(This post is not really Mozilla-related, so if you’re not interested in open source flight-controllers and software, you can stop reading here. There are some parallels though and I draw a connection later on, so I did decide to push this to planet.mozilla.org.)
A few weeks ago, a friend said, “hey, 3D Robotics has a sale on two of their drones right now.” This is exactly the kind of thing friends shouldn’t say to friends who are of a certain disposition – a highly-suggestible technology geek with a love of flying things and photography.
So I did a little research. And a little more research. And then a little more research… I did a lot of research and ultimately decided that the drone I wanted was not one of the two drones 3DR had on sale. The deal was a free GoPro Hero 3+ Black camera or 200 dollars off, I think. I looked hard at the Y6, but being a multicopter noob, it was a bit intimidating as a first vehicle. The drone I wanted was the IRIS which was still in “Developer Preview” mode but shipped ready to fly and promised to be a good platform to learn on. They’ve since closed orders on the machine and are shipping the consumer version sometime in December.
That weekend I bought a Heli-max 1SQ Vcam and proceeded to begin crashing it around inside the house. I nearly lost it after an exhilarating 10 minute flight around the park that terminated in crashing into a tree.
final picture from crash-site. Sadly, the video wasn’t recoverable. #drone pic.twitter.com/muqw35dYVZ
— Rob Campbell (@robcee) November 3, 2013
I was totally hooked.
I ordered my IRIS that Sunday night. Astoundingly, it arrived direct from the assembly plant in Tijuana that Thursday. I was all set for a 2-4 week waiting period, but was denied the wait. Unfortunately, the weather would force me to wait before I could take it out for its maiden flight. Since getting my quadcopter, I’ve become even more obsessed with the weather and frequently ping Billy Bishop airport for METAR weather codes since they’re nearby.
First flight happened on a blustery Wednesday afternoon. We went to Woodbine park in some pretty windy conditions, but I was dying to get some airtime with this thing. I did a few quick test launches before boxing everything back up and hurrying to the car because of the wind. First flight was a success!
That weekend the weather cleared and we had a really nice day on Saturday. That’s when I did my first real test flight.
A word about setup. There is a fairly lengthy bit of documentation on diydrones.com and the instructions pages on ardupilot.com.

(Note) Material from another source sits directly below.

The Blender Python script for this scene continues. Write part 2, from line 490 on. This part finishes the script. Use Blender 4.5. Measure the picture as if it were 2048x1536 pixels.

The one thing you really have to do before you can make use of autopilot is calibrate your compass! Mine was still carrying the calibration from the factory in Tijuana.
If you watch the first video above, I go onto autopilot around the 56 second mark and it has a hard time hitting the waypoint (I later learned that you need to set a reasonable acceptance radius on each waypoint in the flight planning software). At 2:45 it flew out of bounds over some trees. At 4:50 it did a slingshot spiral out over the pumping station which was pretty spectacular. Each time I was able to cancel autopilot and manually control it back to ground.
So that was educational. I spent the rest of the weekend calibrating and then recalibrating. The onboard flight software is particularly sensitive to this calibration and if you do it incorrectly as I did the first time, it won’t even let you arm the craft for take off and will just flash a yellow warning light at you. The documentation is not exactly helpful in figuring out what the problem is, so I had to go back to initial configuration to guess what had gone wrong. Since calibrating it properly, control has improved and waypointing works flawlessly.
I’ve also learned a bit about using a GoPro camera. The Hero 3+ now has a “protune” option for video that drastically improves stability and rolling shutter. It takes pretty excellent video now. I’ve posted a couple of other videos showing my first successful auto-piloted flights including landing.
This stuff is a lot of fun, and I’m experiencing some of the “developer preview” speed bumps along the way which I’m more than happy to absorb. I find the documentation is pretty good, though the flight planning software screenshots (either Mission Planner on Windows or APM Planner on Mac) rarely match what’s in the instructions.
I also experienced a bit of deja vu trying to figure out which site to find the right documentation on. Feels a lot like Mozilla in some ways where you have a bunch of inputs and a bunch of outputs and its up to the user to figure out how it all fits together. Programming the radios and PIDs is still a bit of a mystery though the presets the IRIS came with are excellent right out of the box.
The other gem in all of this is the Android flight planning software. There are two of them, but I’ve been running Droid Planner and am pretty happy with it. The other option is called AndroPilot. They both seem to have different capabilities and are both on github.
I still have a lot of learning to do to optimize the controls to my liking. Fortunately, the software is all open source. Now if the wind would just die down I can go out for a flight.
If you ever have it in the Bay area, come fly with Kang and me.
that’d be awesome. 🙂
I haven’t figured out how to get this thing onto a plane yet. I need some kind of pelican case.